If we are unable to complete a Business Combination within the Combination Period, we will (i) cease all operations except for the purpose of winding up, (ii) as promptly as reasonably possible but not more than ten business days thereafter, redeem the Public Shares, at a per-share price, payable in cash, equal to the aggregate amount then on deposit in the Trust Account including interest earned on the funds held in the Trust Account and not previously released to us to pay its tax obligations (less up to $100,000 of interest to pay dissolution expenses), divided by the number of then outstanding Public Shares, which redemption will completely extinguish Public Stockholders’ rights as stockholders (including the right to receive further liquidating distributions, if any), subject to applicable law, and (iii) as promptly as reasonably possible following such redemption, subject to the approval of our remaining stockholders and our board of directors, dissolve and liquidate, subject in each case to our obligations under Delaware law to provide for claims of creditors and the requirements of other applicable law. There will be no redemption rights or liquidating distributions with respect to our warrants, which will expire worthless if we fail to complete a Business Combination within the Combination Period.
Proposed Business Combination
On September 10, 2022, the Company entered into the Business Combination Agreement with Merger Sub and GSH, pursuant to which the Company expects to effect a business combination with GSH through the merger of Merger Sub with and into GSH (the “Merger”), with GSH surviving the Merger as a wholly-owned subsidiary of the Company. Upon the consummation of the Transactions, the Company expects to be renamed United Homes Group, Inc. The obligations of the Company, Merger Sub and GSH to consummate the Merger are subject to the satisfaction or waiver of certain closing conditions, which are further described in the Business Combination Agreement.
We cannot assure you that our plans to complete our Business Combination will be successful. Further, we may need to pursue third-party financing, among other things, to satisfy the closing condition that at Closing, the amount of Closing DHHC Cash be equal to or exceed $125,000,000 (the “Minimum Cash Condition”). However, there can be no assurance that any third-party financing will be entered into in connection with the Merger, and there can be no assurance that the Minimum Cash Condition will be satisfied. If the Minimum Cash Condition is not satisfied, amended or waived by GSH pursuant to the terms of the Business Combination Agreement, then the Merger would not be consummated.
Liquidity and Going Concern
As of September 30, 2022, we had approximately $11,000 in cash and a working capital deficit of approximately $2.1 million (not taking into account tax obligations of approximately $369,000 that may be paid using investment income earned in the Trust Account).
Our liquidity needs to date have been satisfied through a payment of $25,000 from our Sponsor to pay for certain offering costs in exchange for issuance of Founder Shares, the loan under the Promissory Note of $130,000, and the net proceeds from the consummation of the Private Placement not held in the Trust Account. We fully repaid the Promissory Note on February 1, 2021. In addition, in order to finance transaction costs in connection with an Initial Business Combination, our officers, directors and initial stockholders may, but are not obligated to, provide us Working Capital Loans. As of September 30, 2022, there were no amounts outstanding under any Working Capital Loans.

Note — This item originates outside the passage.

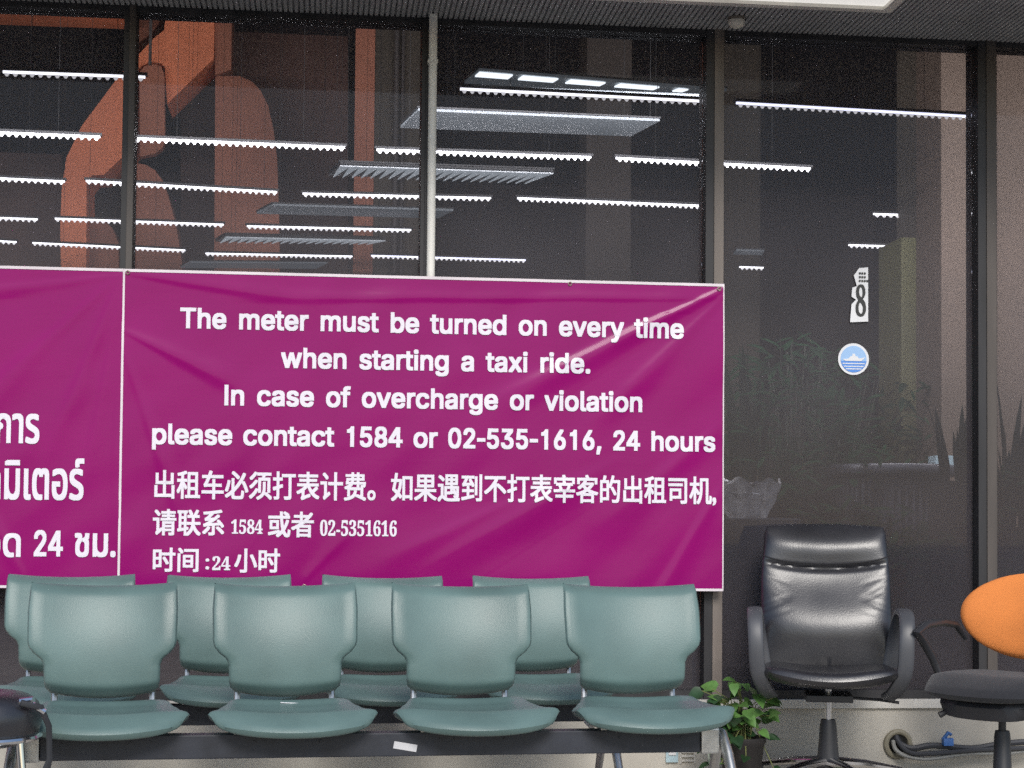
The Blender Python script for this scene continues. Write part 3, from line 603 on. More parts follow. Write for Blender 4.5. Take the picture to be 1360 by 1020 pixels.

In connection with our assessment of going concern considerations in accordance with FASB ASC Topic 205-40, “Presentation of Consolidated Financial Statements-Going Concern,” we have determined that the existing liquidity condition, mandatory liquidation and subsequent dissolution raise substantial doubt about its ability to continue as a going concern. No adjustments have been made to the carrying amounts of assets or liabilities should the Company be required to liquidate on or after January 28, 2023.
Results of Operations
Our entire activity since inception up to September 30, 2022 related to our formation, the preparation for the Initial Public Offering, and since the closing of the Initial Public Offering, the search for a prospective initial Business Combination. We will not be generating any operating revenues until the closing and completion of our initial Business Combination, at the earliest.
For the three months ended September 30, 2022, we had net loss of approximately $2.8 million, which consisted of non-operating expense of approximately $2.0 million resulting from changes in the fair value of derivative warrant liabilities, approximately $2.1 million in general and administrative expenses, approximately $50,000 of franchise tax expense and income tax expense of approximately $394,000, partially offset by approximately $1.6 million in interest income from investments held in the Trust Account and approximately $272,000 gain from settlement of deferred underwriting commissions.